Implementation Notes
- IPv4 Router Alert RFC2113
- FreeBSD basically does the right thing. RA is totally ignored and no special processing takes place. It does not make any real difference to the stack unless the code structure changes, which it may do. Userland routing daemon consumers may set it on outgoing datagrams using the IP_OPTIONS socket option.
- Host mode limited broadcast.
- In the past there have been requests for multiple-subnet limited broadcast within FreeBSD, i.e. a feature that causes datagrams with a destination address of 255.255.255.255 to be sent on all interfaces.
- This is RFC 947 type behaviour, which is deprecated.
- Such behaviour is not in accordance with current RFCs. As such any work which was done on such a feature has been removed.
- An application wishing to send or receive on all interfaces should do so manually e.g. by using getifaddrs() to walk the list of configured interfaces in the system.
- FreeBSD has the IP_ONESBCAST socket option for sending limited broadcasts. This is the officially supported and sanctioned way of sending broadcasts to 255.255.255.255; hacks such as using pcap/bpf SHOULD be deprecated.
- IP_ONESBCAST may be deprecated in future if new features such as interface preference, source address selection, and equal-cost multipath are adopted. It exists because historically the only way to select an IP source interface in FreeBSD has been based on the destination IPv4 address of a datagram.

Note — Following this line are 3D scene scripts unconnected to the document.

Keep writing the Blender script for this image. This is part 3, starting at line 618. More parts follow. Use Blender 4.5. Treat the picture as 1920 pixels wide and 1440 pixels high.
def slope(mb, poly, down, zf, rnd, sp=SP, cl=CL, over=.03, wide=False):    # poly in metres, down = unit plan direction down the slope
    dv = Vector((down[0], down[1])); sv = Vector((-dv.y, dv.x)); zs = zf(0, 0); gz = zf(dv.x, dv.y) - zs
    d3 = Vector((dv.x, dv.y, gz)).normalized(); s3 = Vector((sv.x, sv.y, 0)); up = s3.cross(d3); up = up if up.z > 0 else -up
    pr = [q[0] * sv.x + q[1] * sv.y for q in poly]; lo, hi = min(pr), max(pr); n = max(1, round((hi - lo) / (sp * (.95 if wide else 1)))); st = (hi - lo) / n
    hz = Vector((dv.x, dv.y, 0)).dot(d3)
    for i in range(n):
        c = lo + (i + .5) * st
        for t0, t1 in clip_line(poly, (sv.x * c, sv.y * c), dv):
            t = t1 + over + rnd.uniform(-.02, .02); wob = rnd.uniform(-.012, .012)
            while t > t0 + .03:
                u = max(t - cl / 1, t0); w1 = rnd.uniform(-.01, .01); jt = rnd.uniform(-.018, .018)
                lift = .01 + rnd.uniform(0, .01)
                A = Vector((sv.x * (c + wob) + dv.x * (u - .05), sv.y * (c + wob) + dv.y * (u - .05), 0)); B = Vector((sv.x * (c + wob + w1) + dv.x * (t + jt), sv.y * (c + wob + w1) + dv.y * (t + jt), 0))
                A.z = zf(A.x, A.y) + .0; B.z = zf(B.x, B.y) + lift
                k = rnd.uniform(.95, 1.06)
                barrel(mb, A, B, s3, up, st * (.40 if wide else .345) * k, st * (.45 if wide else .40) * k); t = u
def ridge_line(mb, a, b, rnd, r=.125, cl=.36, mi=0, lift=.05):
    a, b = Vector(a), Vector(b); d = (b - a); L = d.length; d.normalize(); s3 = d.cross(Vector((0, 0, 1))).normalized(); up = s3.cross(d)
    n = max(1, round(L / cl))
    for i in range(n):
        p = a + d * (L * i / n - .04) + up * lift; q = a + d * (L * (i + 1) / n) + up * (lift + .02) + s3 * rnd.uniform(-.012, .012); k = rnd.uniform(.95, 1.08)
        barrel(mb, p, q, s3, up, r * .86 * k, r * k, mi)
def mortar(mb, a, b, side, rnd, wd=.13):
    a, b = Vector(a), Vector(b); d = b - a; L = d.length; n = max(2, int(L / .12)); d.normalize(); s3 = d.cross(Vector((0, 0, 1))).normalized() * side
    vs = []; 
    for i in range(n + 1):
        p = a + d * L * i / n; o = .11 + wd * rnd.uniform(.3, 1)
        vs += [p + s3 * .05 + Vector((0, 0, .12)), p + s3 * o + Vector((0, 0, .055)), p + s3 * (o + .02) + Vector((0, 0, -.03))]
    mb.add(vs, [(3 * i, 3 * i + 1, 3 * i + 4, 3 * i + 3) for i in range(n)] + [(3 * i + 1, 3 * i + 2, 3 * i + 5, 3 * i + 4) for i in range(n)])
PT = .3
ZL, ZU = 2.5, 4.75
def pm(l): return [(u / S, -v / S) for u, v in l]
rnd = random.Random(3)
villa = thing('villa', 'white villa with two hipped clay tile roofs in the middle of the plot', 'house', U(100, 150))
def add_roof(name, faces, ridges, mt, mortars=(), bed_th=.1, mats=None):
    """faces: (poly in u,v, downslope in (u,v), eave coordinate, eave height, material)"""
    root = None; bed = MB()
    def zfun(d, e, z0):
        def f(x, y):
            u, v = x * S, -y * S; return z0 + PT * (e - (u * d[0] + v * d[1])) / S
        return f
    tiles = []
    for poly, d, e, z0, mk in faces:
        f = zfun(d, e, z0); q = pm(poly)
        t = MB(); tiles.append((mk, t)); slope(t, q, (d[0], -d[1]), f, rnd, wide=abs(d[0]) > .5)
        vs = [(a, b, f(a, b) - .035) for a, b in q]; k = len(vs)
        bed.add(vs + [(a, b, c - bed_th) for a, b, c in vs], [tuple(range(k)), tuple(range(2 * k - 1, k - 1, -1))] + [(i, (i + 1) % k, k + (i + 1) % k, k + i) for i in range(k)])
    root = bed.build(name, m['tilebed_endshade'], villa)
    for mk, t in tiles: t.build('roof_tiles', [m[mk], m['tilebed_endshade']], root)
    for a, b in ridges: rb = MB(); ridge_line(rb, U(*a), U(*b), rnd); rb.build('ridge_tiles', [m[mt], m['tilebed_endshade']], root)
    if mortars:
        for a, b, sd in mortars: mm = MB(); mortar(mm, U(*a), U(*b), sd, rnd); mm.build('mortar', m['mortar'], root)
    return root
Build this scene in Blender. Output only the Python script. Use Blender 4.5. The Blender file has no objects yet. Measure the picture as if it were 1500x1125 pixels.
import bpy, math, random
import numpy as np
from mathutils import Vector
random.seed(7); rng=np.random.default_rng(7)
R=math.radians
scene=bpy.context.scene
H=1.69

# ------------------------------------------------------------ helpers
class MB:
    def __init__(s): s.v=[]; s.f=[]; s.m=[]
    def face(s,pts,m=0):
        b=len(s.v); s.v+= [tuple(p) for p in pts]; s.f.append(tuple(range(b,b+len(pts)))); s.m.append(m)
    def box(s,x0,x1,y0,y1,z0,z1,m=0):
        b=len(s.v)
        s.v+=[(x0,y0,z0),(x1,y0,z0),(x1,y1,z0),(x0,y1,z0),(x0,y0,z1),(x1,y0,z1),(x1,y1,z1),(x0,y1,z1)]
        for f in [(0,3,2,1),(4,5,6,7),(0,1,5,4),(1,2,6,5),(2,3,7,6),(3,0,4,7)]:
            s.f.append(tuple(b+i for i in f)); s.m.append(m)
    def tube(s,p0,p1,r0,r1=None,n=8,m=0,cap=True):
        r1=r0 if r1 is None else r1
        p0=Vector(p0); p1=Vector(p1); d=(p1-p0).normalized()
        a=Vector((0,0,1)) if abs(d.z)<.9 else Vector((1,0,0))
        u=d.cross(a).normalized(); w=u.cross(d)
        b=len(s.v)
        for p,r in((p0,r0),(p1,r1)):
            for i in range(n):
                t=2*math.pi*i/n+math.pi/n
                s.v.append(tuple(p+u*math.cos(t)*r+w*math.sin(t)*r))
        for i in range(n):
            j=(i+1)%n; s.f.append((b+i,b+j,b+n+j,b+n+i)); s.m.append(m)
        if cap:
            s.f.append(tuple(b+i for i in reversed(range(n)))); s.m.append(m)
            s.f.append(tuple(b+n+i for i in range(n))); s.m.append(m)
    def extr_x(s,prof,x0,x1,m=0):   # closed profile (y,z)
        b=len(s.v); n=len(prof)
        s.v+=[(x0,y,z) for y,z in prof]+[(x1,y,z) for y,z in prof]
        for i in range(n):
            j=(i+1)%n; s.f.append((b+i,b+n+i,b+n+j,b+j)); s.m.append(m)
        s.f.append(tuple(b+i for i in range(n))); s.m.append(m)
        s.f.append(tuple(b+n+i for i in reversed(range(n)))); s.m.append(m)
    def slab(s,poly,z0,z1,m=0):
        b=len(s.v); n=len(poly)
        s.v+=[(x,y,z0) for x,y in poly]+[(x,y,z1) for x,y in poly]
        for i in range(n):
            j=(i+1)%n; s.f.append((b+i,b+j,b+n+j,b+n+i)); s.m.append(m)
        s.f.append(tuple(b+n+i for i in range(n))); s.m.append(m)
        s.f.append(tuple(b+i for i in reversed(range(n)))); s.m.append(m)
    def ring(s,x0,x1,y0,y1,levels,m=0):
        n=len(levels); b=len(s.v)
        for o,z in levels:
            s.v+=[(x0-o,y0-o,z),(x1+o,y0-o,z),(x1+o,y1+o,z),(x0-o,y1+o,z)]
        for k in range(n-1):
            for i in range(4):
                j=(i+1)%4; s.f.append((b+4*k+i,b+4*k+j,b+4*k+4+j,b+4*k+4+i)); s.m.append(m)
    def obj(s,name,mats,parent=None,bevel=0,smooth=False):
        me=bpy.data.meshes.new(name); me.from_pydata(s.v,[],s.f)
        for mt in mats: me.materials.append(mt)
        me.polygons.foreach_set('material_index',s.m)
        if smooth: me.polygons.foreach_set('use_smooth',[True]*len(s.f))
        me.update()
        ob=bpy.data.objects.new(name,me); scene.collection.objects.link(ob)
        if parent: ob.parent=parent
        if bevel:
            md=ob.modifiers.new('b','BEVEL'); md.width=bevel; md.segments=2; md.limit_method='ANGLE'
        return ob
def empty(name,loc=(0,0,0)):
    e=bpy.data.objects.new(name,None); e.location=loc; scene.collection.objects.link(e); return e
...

- In the past there have been requests for multiple-subnet limited broadcast within FreeBSD, i.e. a feature that causes datagrams with a destination address of 255.255.255.255 to be sent on all interfaces.
- Router mode broadcast.
- As of March 2007, FreeBSD 7.0 WILL NOT forward directed broadcasts to directly attached local networks.
- This behaviour is compliant with RFC 2644.
- FreeBSD 7.0 WILL forward directed broadcasts to remote networks. The forwarding plane CANNOT reasonably determine that an address is a link directed broadcast address UNLESS it has a network entry in its forwarding trie AND the subnet is marked as a directly attached local network.
- Routing daemons MAY create forwarding trie entries for a particular network broadcast address, with the RTF_BROADCAST flag set, thus causing datagrams with this destination address to be dropped by FreeBSD's forwarding plane. This is NOT MANDATORY.
- RFC 947 may be regarded as deprecated. RFCs 1812 and 2644 explicitly deprecate its behaviour.
- Implications of RFC 1812 section 5.3.5.3: FreeBSD does not treat broadcast addresses as special unless it knows they are broadcast addresses. The presence of a network entry alone does not imply that it is a broadcast network.
- The above should really be announced on a mailing list and merged into documentation.
- Moral of story: IP broadcasting is a headache, which is why they got rid of it in IPv6.